Song Meaning
Dessa's "Sound the Bells" isn't a victory march; it’s a defiant, almost desperate, call to action at the edge of oblivion. The repeated refrain, "Sound the bells," becomes less celebratory and more like a frantic alarm in the face of impending doom. The opening lines, "The sun rose from the west today, I doubt we'll see it set," immediately establish a world where the natural order has been upended, a place where conventional navigation ("Put all your paper maps away / Mercator here can't help") is useless. It's a world slipping into chaos.
The song meaning hinges on this sense of disorientation and the need to find purpose even as everything crumbles. Dessa isn't just observing the apocalypse; she's demanding participation. The "boys" being addressed are not passive bystanders but active agents, urged to "lift your sails up / For one last swell." This isn't about survival; it's about making a final, resonant statement before the inevitable. The image of the lighthouse keeper's "hand shadows and a final wave" reinforces this feeling of a last transmission, a fading signal in the darkness.

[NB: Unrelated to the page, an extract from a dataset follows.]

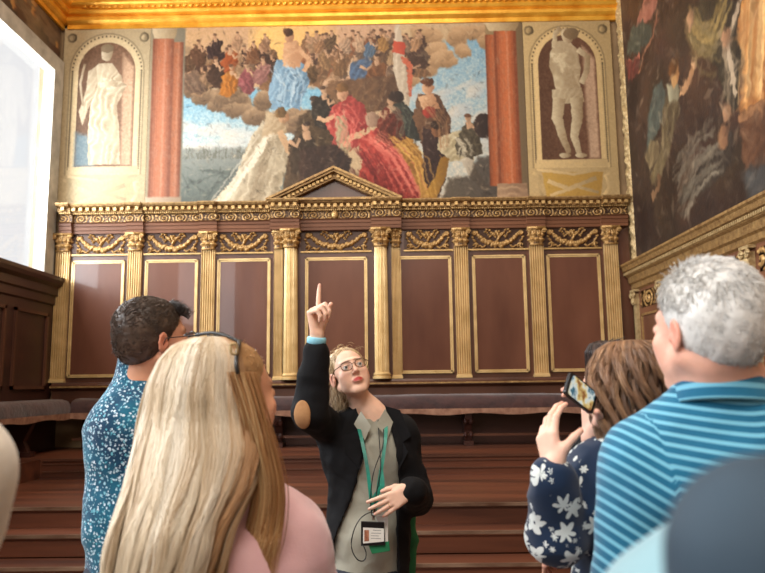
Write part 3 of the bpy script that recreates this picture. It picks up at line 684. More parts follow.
# painted columns at both ends
def painted_column(u0, u1, v0, v1, c, cd_, hi):
    n = 9
    for k in range(n):
        f_ = (k + .5) / n; q = math.sin(PI * f_) ** .8; cc = np.array(cd_) * (1 - q) + np.array(c) * q
        a = u0 + (u1 - u0) * k / n; b = u0 + (u1 - u0) * (k + 1) / n
        cv.poly([(a - .3, v0), (b + .3, v0), (b + .3, v1), (a - .3, v1)], cc, cc * .94, soft=1.2, warp=.1)
    a = u0 + (u1 - u0) * .55; cv.poly([(a, v0), (a + 1.6, v0), (a + 1.6, v1), (a, v1)], hi, hi, soft=2, warp=.6, op=.5)
    for _ in range(60): cv.ell(R.uniform(u0, u1), R.uniform(v0, v1), 1.2, R.uniform(1, 4), hi, soft=1.5, op=.25)
for pts_, n_, c_, sp_ in (([(372, 140), (396, 160), (416, 196)], 16, (240, 130, 110), 7), ([(340, 112), (352, 126), (346, 146)], 10, (236, 120, 106), 5), ([(270, 136), (248, 168), (222, 202)], 14, (240, 230, 206), 4), ([(284, 70), (294, 84), (290, 104)], 10, (190, 214, 226), 6),
                          ([(396, 138), (420, 162), (428, 198)], 10, (226, 176, 84), 4), ([(272, 140), (262, 176), (252, 204)], 12, (150, 134, 106), 5), ([(366, 150), (384, 176), (392, 204)], 12, (110, 26, 28), 8), ([(350, 170), (360, 190), (364, 204)], 7, (70, 24, 26), 6), ([(456, 142), (464, 150), (462, 160)], 8, (230, 220, 190), 4),
                          ([(310, 150), (320, 170), (312, 196)], 14, (52, 40, 34), 9), ([(398, 112), (408, 126), (404, 140)], 8, (100, 108, 92), 6), ([(430, 104), (446, 126), (446, 150)], 7, (170, 124, 84), 4)):
    for _ in range(n_): cv.line(np.array(pts_, float) + R.normal(0, sp_, 2) * np.array([1, .5]) + R.normal(0, .8, (3, 2)), R.uniform(.8, 1.8), c_, soft=1.4, op=.55)
cv.A = 255 * (cv.A / 255) ** 1.08
cv.brush(4200, 1.0, 3.6, .20, 3)
for m_ in ((172, 60), (300, 150), (345, 60)): pass
cv.poly([(146, 24), (182, 24), (182, 210), (146, 210)], (150, 140, 112), (120, 116, 100), soft=2, warp=.2)
painted_column(168, 180, 42, 198, (176, 104, 70), (112, 62, 44), (196, 140, 110)); painted_column(149, 170, 38, 196, (190, 114, 80), (118, 68, 50), (206, 156, 128))
cv.poly([(147, 26), (174, 26), (171, 38), (150, 38)], (214, 196, 158), (150, 130, 96), warp=.4); cv.poly([(146, 194), (182, 194), (182, 207), (144, 207)], (196, 176, 150), (150, 130, 106), soft=2, warp=.4)
cv.poly([(490, 26), (530, 26), (530, 210), (498, 210), (498, 60), (490, 60)], (150, 126, 86), (110, 92, 66), soft=2, warp=.2)
painted_column(490, 502, 40, 188, (184, 92, 48), (108, 52, 30), (190, 120, 84)); painted_column(499, 521, 36, 188, (208, 108, 60), (116, 56, 34), (216, 154, 116))
cv.poly([(488, 26), (526, 26), (521, 36), (494, 36)], (214, 194, 150), (150, 124, 84), warp=.4); cv.poly([(497, 186), (526, 186), (528, 204), (496, 204)], (196, 160, 120), (130, 100, 76), warp=.3, folds=6, fa=PI / 2)
def on_back(u0, u1, X0, X1):
    return lambda U, V: np.stack([X0 + (U - u0) / (u1 - u0) * (X1 - X0), np.full_like(U, YB - .03), 6.68 - (V - 26) / 180.0 * 2.72], -1)
cv.build('wall_painting', on_back(146, 528, -3.41, 1.96), None, 'wide wall painting of draped figures, clouds and sky between painted red columns', 'painting')

# --- painted niches with stone-coloured statues either side
def niche(u0, u1, X0, X1, c_stone, c_dark, c_in2, left):
    global cv
    cv = Canvas(u0, u1, 26, 207, 210, 400, c_stone, 8 if left else 9); cv.wu *= .45; cv.wv *= .45
    w = u1 - u0; cx = (u0 + u1) / 2 + (1 if left else -1); st = np.array(c_stone, float)
    cv.poly([(u0, 24), (u1, 24), (u1, 210), (u0, 210)], st * .98, st * .86, soft=.5)
    def arch(r, top, bot, c, c2, **k):
        t = np.linspace(PI, 2 * PI, 16); cv.poly([(cx + r * math.cos(a), top + r + r * math.sin(a)) for a in t] + [(cx + r, bot), (cx - r, bot)], c, c2, **k)
    arch(w * .44, 31, 172, st * .80, st * .72, soft=.7, warp=.15); arch(w * .42, 33, 172, st * 1.06, st * .96, soft=.7, warp=.15)
    for k in range(46):
        f_ = k / 45; 
        for sx in (-1, 1): cv.ell(cx + sx * w * .40, 70 + f_ * 96, .9, 1.0, st * .62, soft=.8, warp=.1)
    for a in np.linspace(PI, 2 * PI, 28): cv.ell(cx + w * .40 * math.cos(a), 33 + w * .42 + w * .40 * math.sin(a), .9, 1.0, st * .62, soft=.8, warp=.1)
    arch(w * .375, 36, 170, st * 1.12, st * 1.0, soft=.7, warp=.15)
    arch(w * .33, 41, 164, c_dark, c_in2, ang=0 if left else 0.0, soft=.8, warp=.2)
    cv.poly([(cx + w * .18, 52), (cx + w * .31, 66), (cx + w * .31, 163), (cx + w * .20, 163)], (176, 142, 112), (196, 160, 126), soft=3)
    if left: cv.poly([(cx - w * .33, 130), (cx - w * .1, 136), (cx - w * .1, 164), (cx - w * .33, 164)], (98, 126, 140), (120, 138, 140), soft=5)
    cv.poly([(cx - w * .40, 164), (cx + w * .40, 164), (cx + w * .40, 171), (cx - w * .40, 171)], st * 1.1, st * .9, soft=.7, warp=.15)
    # corner rosettes, base with scrolls
    for sx in (-1, 1):
        for rr in (5, 3): cv.ell(cx + sx * w * .42, 36, rr, rr, st * (.7 if rr == 5 else 1.05), soft=1)
        cv.line([(cx + sx * w * .44, 176), (cx + sx * w * .36, 180), (cx + sx * w * .40, 190), (cx + sx * w * .34, 198)], 3.2, st * 1.12, c2=st * .8)
    cv.poly([(cx - w * .34, 176), (cx + w * .34, 176), (cx + w * .30, 200), (cx - w * .30, 200)], (206, 164, 72) if not left else (206, 190, 150), (170, 130, 56) if not left else (180, 162, 120), soft=1)
    cv.line([(cx - w * .28, 184), (cx - 5, 192), (cx + w * .26, 182)], 4, st * 1.1, c2=st * .75); cv.line([(cx - w * .26, 198), (cx + 4, 190), (cx + w * .28, 196)], 3, st * 1.1, c2=st * .75)
    cv.line([(cx - w * .40, 173), (cx, 178), (cx + w * .40, 173)], 2.6, st * 1.14, c2=st * .8)
    s1, s2 = ((226, 212, 180), (150, 132, 102)) if left else ((222, 206, 166), (140, 116, 82))
    if left:      # robed standing statue
        cv.poly([(94, 62), (108, 62), (118, 76), (120, 92), (114, 104), (118, 130), (120, 162), (88, 162), (86, 130), (88, 100), (84, 84), (86, 70)], s1, s2, folds=6.5, fa=.12, famp=.42)
        cv.poly([(84, 70), (92, 66), (94, 86), (84, 112), (80, 124), (76, 110), (82, 90)], s1, s2, folds=5, fa=.5)
        cv.poly([(98, 76), (116, 80), (124, 84), (118, 94), (104, 90)], s1, np.array(s2) * .9, folds=6, fa=1.2); cv.line([(96, 84), (106, 82), (114, 84)], 5, s1, c2=s2)
        cv.line([(80, 62), (76, 82), (80, 104)], 2.4, s1, c2=s2); cv.ell(102, 52, 6, 8, s1, s2); cv.ell(102, 47, 6.6, 4.6, s2, np.array(s2) * .8)
    else:         # bare torso statue with a knotted cloth
        cv.poly([(562, 48), (574, 46), (584, 56), (586, 74), (584, 88), (586, 100), (560, 100), (558, 84), (554, 72), (556, 58)], s1, s2, soft=.9, folds=24, fa=-.4, famp=.4)
        cv.poly([(556, 96), (586, 94), (588, 108), (572, 110), (556, 108)], np.array(s1) * .95, s2, folds=5, fa=.6)
        cv.line([(563, 104), (560, 124), (564, 140), (570, 158)], [13, 11, 8, 5], s1, c2=s2); cv.line([(580, 104), (580, 124), (576, 142), (580, 158)], [13, 11, 8, 5], s1, c2=s2)
        cv.line([(584, 56), (594, 64), (592, 78), (586, 90)], 6, s1, c2=s2); cv.line([(560, 54), (562, 40), (568, 34)], 5, s1, c2=s2)
        cv.ell(574, 42, 6, 8, s1, s2, rot=-.3); cv.ell(578, 40, 8, 6, s2, np.array(s2) * .8)
        for q in ((566, 160), (582, 160)): cv.ell(q[0], q[1], 6, 2.4, s1, s2)
    cv.brush(400, .8, 2.4, .08, 5)
    cv.build('wall_painting', on_back(u0, u1, X0, X1), None, 'painted arched niche with a pale %s statue, at the %s end of the far wall' % (('robed', 'left') if left else ('bare-chested', 'right')), 'painting')
niche(58, 145.5, -4.66, -3.415, (208, 188, 144), (108, 80, 60), (128, 96, 74), True)
niche(529, 618, 1.965, 3.22, (208, 178, 120), (92, 62, 44), (110, 74, 54), False)
# fresco strip above the cornice
cv = Canvas(0, 200, 0, 40, 420, 90, (96, 66, 44), 22)
for _ in range(150): cv.ell(R.uniform(0, 200), R.uniform(0, 40), R.uniform(2, 7), R.uniform(1, 5), [(150, 110, 70), (60, 40, 34), (180, 150, 110), (44, 34, 40), (140, 70, 50)][R.integers(5)], soft=1.5, rot=R.uniform(-1, 1))
cv.build('wall_frieze', lambda U, V: np.stack([XL + U / 200 * (XR - XL), np.full_like(U, YB - .02), ZC - V / 40 * 2.2], -1), None, 'dark painted frieze high above the gilded cornice of the far wall', 'painting')
# fresco above and around the left window
cv = Canvas(0, 300, 0, 40, 700, 90, (122, 98, 72), 24)
for _ in range(200): cv.ell(R.uniform(0, 300), R.uniform(0, 40), R.uniform(2, 9), R.uniform(1, 7), [(150, 124, 88), (92, 70, 52), (176, 148, 110), (80, 72, 66), (110, 70, 50)][R.integers(5)], soft=2.5, rot=R.uniform(-1, 1), op=.7)
for _ in range(60): 
    x, y = R.uniform(0, 300), R.uniform(4, 36); cv.ell(x, y, R.uniform(1, 3), R.uniform(2, 5), (216, 160, 84), (170, 110, 60), soft=1.2)
cv.build('wall_painting', lambda U, V: np.stack([np.full_like(U, XL + .012), -2.9 + U / 300 * (YB + 2.85), 6.70 - V / 40 * .67], -1), None, 'brown painted band on the left wall between window top and gilded cornice', 'painting', flip=True)

# --- dark canvas on the right wall, seen at an angle; u runs from the far corner towards the room
cv = Canvas(0, 180, 0, 190, 620, 450, (70, 50, 38), 31)
# (u, v): u 0 = far edge y 9.35, 180 = y 3.95 (3 cm per unit); v 0 = z 8.8, 190 = z 3.1
cv.poly([(0, 0), (180, 0), (180, 190), (0, 190)], (104, 74, 52), (46, 36, 32), ang=PI / 2, soft=1)
for _ in range(120): cv.ell(R.uniform(0, 180), R.uniform(0, 190), R.uniform(5, 18), R.uniform(4, 14), [(96, 66, 46), (56, 38, 32), (84, 52, 44), (48, 40, 38), (72, 58, 40)][R.integers(5)], soft=8, rot=R.uniform(-1, 1), op=.5)
def strokes(pts, n, c, sp, wd=1.2):
    pts = np.array(pts, float)
    for _ in range(n): cv.line(pts + R.normal(0, sp, 2) + R.normal(0, .6, pts.shape), wd, np.array(c) * R.uniform(.7, 1.1), soft=1.6, op=.75, warp=.8)
def rp_(*pts):
    """a point of the right wall given by where the photograph shows it -> canvas units"""
    o = []
    for x, y in pts:
        d = _r * (x - 382.5) / FPX + _u * (286.5 - y) / FPX + _f; q = CAM + d * ((XR - .10) / d[0]); o.append(((9.36 - q[1]) / .03, (8.8 - q[2]) / .03))
    return o
kk = dict(soft=1.5, warp=1.0)
# rose and dark green drapery high in the far corner
cv.poly(rp_((646, -10), (660, -8), (654, 14), (644, 24), (636, 28), (640, 10)), (186, 120, 96), (120, 66, 54), folds=8, fa=.6, **kk)
cv.poly(rp_((632, 28), (642, 22), (652, 26), (650, 42), (640, 52), (627, 54), (628, 40)), (92, 96, 78), (48, 54, 48), folds=8, fa=.7, **kk)
cv.line(rp_((628, 60), (634, 64), (640, 54)), 3, (196, 110, 84)); cv.line(rp_((630, 78), (640, 70), (644, 52), (652, 38), (658, 10)), 1.6, (176, 120, 80), c2=(130, 80, 60))
cv.poly(rp_((626, 60), (640, 58), (638, 74), (628, 82)), (130, 60, 50), (80, 40, 36), folds=6, fa=.4, **kk)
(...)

There's a palpable sense of futility woven into the urgency. "Looks like our writing on the wall / Is lorem ipsum after all" suggests that even our most profound pronouncements, our attempts to leave a mark, are ultimately meaningless, destined to be washed away by the "higher tide." Yet, despite this nihilistic undercurrent, Dessa implores us to "spend the strength you've saved." "Sound the Bells" is a paradox: a song about the end that somehow manages to ignite a spark of defiant agency. It's a call to make noise, even if that noise is the last thing we ever hear.